Templeton, Starewitch : zoogénies - Thierry Méranger - Les Cahiers du Cinéma n°648, septembre 2009

[…] Nous ne reproduisons que la partie de l'article qui concerne L. Starewitch.

Hommage au maître

   La modernité hybride de Pierre et le loup, comme l’actualité festivalière nous permet de la souligner, n’efface pas la dette implicite de Suzie Templeton à l’égard de la figure tutélaire de Ladislas Starewitch (1882-1965). La cinéaste britannique a effectué plusieurs visites dans une réserve animalière avant de se lancer dans son travail. Ce n’est pas indifférent : pour elle comme pour le maître d’origine polonaise qui réalisa en 1930 Le Roman de Renard, premier long métrage d’animation en volume, un loup est d’abord un loup, fût-il réduit à une marionnette de quelques dizaines de centimètres. L’hommage en vingt et un titres ingénieusement proposés à La Rochelle début juillet ne s’est donc pas contenté de réparer une lacune criante – la dernière rétrospective française avait été présenté à Annecy… il y a dix-huit ans – mais a légitimement permis de remettre les horloges magiques à l’heure.

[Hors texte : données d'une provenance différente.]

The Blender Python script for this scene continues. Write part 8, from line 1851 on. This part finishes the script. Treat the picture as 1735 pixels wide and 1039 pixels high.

   Les programmateurs rochelais avec la complicité de Léona-Béatrice Martin-Starewitch et François Martin, héritiers du cinéaste, ont présenté quotidiennement deux courts de marionnettes de 1932, Le Lion et le Moucheron et Le Lion devenu vieux, dans une salle du Museum d’histoire naturelle local. Intuition essentielle car Starewitch n’est pas tant créateur de tonns qu’entomologiste, zoologue et taxidermiste. Son bestiaire, plus souvent effrayant qu’enjôleur, n’existe finalement qu’au mépris de l’anthropomorphisme – essentiellement réduit à quelques ajouts vestimentaires. Le naturalisme de l’animateur repose donc essentiellement sur le vertige de la naturalisation. Le topos est, bien sûr, éminemment fantastique. Les bestioles de plumes et de poils semblent toujours camper sur la frontière de la vie et de la mort, révélant plus souvent qu’à leur tour, à travers le fantasme récurrent de l’éventration, les matériaux qui les constituent. Svankmajer, parmi d’autres, retiendra la leçon en exhibant la paille et le sable de ses créatures.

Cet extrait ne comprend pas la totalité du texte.